I plead with our officials to have an intelligent conversation about this and not let a few ill-informed, superstitious people determine the future of this land. Geothermal is a great alternative, and it’s the way we must go.
Karen Welsh
Hilo
The rail scheme
The massive Honolulu rail support pillars will be giant, three-story-high concrete monuments to insatiable greed and a devastating bankruptcy of vision. The pillars are lauded to lift us to higher prosperity, but instead are doomed to weigh us down and crush our children’s future. They will be ugly symbols — not of hope, but of cynicism that catering to special interests is the best that a politician can do.
A bolder vision would be one in which people on and near the Leeward Coast had jobs near them. A better vision would be one in which parents were close to their children’s schools so they could participate in their education. A beautiful vision would be more family time, instead of a 20-mile commute, twice every day.

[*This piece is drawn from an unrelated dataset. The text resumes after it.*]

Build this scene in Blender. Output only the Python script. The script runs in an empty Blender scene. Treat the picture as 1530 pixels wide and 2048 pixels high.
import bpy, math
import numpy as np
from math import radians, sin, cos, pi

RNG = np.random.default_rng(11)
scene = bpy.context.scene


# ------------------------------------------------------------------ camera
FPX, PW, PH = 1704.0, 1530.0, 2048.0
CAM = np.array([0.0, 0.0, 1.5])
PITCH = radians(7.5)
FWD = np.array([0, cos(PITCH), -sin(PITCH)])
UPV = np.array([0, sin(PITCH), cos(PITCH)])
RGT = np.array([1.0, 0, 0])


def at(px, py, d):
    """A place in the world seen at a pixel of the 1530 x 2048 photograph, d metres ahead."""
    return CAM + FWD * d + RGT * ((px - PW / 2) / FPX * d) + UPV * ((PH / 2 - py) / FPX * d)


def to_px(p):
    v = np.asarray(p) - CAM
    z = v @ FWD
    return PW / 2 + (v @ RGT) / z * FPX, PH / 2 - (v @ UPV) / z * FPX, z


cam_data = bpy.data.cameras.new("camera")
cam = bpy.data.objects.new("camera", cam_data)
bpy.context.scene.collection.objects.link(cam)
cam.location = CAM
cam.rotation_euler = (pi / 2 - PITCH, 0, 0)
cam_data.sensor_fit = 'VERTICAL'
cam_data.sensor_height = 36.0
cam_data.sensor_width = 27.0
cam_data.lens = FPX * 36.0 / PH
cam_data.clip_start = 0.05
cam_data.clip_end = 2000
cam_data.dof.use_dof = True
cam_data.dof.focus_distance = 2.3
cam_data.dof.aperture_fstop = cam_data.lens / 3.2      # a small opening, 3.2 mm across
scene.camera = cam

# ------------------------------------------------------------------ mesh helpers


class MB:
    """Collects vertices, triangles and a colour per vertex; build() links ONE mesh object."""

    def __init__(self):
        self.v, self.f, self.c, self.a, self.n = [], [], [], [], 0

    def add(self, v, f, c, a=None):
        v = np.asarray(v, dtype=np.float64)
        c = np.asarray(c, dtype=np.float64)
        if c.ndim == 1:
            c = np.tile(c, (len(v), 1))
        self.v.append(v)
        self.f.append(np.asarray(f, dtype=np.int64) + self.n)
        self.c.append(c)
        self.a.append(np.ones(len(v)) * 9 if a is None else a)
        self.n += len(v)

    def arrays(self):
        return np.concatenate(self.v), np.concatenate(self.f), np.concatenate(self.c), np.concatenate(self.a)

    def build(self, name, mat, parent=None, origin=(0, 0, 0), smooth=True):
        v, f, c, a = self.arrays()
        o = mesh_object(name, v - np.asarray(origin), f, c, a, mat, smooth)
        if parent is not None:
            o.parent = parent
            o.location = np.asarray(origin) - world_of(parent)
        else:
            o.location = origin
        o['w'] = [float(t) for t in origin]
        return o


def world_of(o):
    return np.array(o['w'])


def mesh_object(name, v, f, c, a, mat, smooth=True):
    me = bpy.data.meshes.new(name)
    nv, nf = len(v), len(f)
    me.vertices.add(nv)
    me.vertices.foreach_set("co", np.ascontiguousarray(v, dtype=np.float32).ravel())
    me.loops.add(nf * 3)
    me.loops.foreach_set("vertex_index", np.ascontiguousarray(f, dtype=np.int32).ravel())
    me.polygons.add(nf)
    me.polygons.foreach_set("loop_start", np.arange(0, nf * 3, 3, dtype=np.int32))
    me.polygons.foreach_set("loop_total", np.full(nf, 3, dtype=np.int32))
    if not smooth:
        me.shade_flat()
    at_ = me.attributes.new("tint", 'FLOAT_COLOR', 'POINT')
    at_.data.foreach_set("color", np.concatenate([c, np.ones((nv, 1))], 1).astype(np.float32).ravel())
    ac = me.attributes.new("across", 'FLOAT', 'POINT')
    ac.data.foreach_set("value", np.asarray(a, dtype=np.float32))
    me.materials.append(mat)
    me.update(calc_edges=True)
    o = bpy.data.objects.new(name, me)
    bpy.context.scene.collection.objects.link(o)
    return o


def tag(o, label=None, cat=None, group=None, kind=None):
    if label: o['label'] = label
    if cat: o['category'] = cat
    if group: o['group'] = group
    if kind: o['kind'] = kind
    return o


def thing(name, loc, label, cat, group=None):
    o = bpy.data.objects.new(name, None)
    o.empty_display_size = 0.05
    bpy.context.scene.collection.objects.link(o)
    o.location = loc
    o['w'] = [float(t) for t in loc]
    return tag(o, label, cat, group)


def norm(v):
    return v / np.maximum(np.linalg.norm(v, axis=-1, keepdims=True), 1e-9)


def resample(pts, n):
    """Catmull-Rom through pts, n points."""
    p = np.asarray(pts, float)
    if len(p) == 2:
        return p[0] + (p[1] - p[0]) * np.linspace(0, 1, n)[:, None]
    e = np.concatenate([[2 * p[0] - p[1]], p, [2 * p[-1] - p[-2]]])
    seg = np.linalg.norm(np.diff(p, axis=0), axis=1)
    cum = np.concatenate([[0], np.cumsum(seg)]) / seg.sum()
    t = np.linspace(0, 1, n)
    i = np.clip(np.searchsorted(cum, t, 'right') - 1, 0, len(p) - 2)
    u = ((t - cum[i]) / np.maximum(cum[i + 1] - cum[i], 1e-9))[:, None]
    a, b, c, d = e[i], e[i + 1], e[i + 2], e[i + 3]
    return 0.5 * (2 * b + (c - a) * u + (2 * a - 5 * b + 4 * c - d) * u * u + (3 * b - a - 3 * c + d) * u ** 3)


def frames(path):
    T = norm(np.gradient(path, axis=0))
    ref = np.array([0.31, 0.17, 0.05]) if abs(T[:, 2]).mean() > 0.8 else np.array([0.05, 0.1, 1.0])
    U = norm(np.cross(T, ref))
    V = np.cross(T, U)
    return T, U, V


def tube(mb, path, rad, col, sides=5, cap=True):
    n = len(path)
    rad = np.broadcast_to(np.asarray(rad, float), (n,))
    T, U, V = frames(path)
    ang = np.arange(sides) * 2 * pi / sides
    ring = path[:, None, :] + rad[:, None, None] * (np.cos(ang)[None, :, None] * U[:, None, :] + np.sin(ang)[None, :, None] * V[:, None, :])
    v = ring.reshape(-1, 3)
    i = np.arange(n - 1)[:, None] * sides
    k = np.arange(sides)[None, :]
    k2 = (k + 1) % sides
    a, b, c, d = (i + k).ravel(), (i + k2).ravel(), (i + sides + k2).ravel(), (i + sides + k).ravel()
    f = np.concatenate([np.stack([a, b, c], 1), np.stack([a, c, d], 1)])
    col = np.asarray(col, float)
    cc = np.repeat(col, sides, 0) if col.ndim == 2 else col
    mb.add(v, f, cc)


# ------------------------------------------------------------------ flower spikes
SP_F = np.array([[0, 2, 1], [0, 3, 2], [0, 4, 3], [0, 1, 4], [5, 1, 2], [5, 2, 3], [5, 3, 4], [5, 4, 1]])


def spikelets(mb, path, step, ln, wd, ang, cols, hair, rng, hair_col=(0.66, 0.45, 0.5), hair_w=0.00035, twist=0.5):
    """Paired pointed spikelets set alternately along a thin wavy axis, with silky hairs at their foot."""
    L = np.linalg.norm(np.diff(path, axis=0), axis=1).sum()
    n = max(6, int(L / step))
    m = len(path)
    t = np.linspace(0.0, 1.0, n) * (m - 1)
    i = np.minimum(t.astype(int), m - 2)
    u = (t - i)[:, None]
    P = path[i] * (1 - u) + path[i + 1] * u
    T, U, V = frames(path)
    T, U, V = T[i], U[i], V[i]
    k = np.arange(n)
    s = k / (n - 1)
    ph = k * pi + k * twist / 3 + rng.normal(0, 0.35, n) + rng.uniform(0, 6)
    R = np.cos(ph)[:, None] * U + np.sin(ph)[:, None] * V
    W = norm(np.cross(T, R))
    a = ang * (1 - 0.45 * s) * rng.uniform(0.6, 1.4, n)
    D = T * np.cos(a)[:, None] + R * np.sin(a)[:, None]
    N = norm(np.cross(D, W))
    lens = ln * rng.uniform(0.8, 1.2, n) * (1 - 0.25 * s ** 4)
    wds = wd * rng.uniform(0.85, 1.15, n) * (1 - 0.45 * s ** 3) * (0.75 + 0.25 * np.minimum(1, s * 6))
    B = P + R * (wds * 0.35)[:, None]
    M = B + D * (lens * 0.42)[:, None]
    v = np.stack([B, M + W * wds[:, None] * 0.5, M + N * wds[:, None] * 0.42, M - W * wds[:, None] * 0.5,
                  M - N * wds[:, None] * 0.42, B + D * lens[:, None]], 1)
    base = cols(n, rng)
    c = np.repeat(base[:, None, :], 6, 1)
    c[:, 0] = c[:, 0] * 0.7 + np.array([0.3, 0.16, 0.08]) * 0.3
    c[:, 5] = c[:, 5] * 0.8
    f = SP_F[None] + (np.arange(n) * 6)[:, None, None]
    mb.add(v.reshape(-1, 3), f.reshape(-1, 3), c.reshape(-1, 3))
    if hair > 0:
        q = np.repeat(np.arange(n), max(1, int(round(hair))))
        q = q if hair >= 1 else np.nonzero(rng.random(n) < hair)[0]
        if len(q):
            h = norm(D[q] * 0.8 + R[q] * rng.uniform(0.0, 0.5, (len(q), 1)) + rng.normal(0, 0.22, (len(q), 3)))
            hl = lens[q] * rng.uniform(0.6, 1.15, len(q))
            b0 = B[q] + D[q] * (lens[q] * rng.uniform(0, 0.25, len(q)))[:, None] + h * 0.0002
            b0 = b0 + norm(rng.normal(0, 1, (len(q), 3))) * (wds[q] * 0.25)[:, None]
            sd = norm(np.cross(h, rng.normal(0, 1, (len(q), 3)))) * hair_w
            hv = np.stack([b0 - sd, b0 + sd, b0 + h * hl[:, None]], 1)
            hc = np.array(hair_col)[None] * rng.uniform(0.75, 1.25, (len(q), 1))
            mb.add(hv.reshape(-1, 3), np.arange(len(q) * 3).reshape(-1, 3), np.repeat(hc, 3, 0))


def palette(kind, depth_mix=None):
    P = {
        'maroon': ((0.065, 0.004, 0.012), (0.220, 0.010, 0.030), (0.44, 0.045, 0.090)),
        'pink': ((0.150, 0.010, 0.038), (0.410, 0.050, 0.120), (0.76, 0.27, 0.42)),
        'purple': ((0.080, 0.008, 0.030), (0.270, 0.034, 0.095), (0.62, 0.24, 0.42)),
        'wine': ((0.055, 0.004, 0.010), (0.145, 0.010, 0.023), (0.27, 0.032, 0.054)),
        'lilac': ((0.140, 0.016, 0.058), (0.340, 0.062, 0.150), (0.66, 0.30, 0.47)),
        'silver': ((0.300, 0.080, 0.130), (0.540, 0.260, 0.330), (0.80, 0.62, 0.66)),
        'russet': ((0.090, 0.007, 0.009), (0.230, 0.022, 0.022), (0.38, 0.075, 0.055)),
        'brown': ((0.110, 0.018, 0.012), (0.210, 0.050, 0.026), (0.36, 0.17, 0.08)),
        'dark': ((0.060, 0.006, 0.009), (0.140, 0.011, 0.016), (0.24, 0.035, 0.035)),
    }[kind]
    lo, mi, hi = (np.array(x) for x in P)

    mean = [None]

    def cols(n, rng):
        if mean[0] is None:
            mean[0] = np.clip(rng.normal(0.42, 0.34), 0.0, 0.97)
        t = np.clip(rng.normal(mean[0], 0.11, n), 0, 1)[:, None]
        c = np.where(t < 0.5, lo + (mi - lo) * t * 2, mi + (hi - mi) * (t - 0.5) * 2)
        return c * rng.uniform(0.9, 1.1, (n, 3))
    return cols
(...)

The traffic solution that beats rail in all ways is to put jobs on the Leeward Coast, where the population is and growing. The ironic tragedy is that this solution would serve special interests even better in the long run.
The real driving force behind rail is that it will become a massive, semi-legal money-laundering scheme for politicians and special interests — converting tax dollars into campaign donations, kickbacks and profit for the rich.
Rail is a plot hatched by politicians hoping for golden parachutes provided them by the special interests they serve — especially when the economic shibai hits the fan.
But use your own eyes and think. We don’t even have money for current needs.